(Recorded data)
>> Start
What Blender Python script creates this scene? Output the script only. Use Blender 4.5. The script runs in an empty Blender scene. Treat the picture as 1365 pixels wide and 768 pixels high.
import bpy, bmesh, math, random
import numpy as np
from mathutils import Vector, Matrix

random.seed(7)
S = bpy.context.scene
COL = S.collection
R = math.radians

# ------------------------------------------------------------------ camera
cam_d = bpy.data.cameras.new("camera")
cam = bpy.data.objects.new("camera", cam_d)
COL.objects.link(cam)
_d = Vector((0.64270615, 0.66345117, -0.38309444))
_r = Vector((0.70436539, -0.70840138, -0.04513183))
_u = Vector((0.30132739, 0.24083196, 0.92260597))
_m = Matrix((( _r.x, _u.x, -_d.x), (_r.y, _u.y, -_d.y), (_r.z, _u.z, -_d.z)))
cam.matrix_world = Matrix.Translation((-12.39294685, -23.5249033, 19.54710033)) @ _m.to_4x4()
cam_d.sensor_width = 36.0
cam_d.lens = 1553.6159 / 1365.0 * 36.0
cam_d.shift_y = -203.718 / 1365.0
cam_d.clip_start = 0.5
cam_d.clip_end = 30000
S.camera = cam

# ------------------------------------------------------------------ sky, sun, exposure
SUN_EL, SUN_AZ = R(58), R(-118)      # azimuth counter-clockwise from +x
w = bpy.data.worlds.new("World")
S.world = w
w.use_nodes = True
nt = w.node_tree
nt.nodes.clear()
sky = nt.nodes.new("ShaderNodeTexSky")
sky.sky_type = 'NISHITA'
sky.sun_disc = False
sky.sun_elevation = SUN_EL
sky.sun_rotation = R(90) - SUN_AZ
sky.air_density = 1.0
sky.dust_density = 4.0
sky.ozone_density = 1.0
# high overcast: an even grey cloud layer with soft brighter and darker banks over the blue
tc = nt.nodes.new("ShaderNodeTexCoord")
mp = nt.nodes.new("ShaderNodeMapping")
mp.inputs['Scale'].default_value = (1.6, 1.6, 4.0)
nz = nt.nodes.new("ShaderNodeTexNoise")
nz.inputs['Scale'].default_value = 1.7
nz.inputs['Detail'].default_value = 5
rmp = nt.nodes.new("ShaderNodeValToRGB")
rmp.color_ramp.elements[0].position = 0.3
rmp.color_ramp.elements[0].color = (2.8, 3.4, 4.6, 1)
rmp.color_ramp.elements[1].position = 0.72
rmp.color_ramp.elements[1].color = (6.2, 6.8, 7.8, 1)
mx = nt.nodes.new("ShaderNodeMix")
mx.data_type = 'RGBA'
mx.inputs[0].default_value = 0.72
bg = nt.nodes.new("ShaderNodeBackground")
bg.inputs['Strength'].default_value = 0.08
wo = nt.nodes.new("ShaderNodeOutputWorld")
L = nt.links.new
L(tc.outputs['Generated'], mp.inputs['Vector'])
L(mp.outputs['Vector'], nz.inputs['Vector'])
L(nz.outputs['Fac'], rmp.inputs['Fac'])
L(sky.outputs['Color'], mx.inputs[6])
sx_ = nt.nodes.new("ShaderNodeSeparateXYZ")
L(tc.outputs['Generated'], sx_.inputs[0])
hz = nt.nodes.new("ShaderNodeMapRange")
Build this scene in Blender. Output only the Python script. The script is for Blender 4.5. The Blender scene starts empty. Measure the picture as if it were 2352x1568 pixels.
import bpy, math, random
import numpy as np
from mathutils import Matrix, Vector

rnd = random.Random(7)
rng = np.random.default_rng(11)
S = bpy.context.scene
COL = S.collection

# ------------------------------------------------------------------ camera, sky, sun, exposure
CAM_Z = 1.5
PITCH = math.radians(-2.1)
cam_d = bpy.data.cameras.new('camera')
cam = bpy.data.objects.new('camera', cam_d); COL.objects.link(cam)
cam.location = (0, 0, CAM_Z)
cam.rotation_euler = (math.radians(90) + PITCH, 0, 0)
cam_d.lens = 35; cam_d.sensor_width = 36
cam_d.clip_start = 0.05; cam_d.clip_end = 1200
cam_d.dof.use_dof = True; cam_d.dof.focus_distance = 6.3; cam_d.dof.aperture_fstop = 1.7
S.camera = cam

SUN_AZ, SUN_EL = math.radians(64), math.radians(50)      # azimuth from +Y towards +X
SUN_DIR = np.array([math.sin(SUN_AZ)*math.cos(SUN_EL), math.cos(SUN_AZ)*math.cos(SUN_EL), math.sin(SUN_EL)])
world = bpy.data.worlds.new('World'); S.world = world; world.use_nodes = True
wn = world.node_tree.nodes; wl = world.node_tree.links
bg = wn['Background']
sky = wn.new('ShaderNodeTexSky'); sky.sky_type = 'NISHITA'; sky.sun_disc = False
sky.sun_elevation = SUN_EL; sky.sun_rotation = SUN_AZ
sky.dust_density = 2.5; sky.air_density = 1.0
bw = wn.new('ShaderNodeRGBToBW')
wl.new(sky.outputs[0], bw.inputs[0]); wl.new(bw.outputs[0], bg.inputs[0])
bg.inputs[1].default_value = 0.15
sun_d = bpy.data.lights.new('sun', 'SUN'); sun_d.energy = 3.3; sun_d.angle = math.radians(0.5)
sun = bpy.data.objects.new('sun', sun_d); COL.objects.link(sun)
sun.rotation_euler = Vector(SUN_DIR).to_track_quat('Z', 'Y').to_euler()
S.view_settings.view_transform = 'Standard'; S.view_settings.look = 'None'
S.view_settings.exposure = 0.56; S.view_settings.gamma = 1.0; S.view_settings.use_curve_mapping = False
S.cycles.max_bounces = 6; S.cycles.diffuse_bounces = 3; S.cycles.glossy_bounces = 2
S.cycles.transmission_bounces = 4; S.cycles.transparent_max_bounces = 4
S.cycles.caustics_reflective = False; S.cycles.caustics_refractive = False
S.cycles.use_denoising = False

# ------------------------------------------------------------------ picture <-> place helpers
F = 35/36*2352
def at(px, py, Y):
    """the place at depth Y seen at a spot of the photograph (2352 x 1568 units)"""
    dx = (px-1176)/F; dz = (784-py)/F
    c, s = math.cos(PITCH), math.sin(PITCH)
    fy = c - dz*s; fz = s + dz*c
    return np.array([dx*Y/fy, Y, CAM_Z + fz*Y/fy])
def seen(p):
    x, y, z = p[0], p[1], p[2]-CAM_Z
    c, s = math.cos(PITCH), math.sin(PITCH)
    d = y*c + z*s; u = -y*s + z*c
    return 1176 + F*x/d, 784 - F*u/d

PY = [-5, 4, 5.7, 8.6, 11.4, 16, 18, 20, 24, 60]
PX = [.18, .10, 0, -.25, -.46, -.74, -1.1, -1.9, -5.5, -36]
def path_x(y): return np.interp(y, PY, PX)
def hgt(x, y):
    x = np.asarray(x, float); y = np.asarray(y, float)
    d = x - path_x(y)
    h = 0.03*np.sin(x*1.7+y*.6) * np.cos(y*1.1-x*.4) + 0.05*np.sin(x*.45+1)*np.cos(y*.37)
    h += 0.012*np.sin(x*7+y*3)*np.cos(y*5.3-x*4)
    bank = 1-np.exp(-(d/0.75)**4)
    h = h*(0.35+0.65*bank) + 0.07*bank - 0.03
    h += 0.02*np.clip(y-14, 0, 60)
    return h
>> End
REQUIRED WORK
Looking at the entries above, state how many lines contain "Blender"; give the number alone.

TASK SOLUTION
2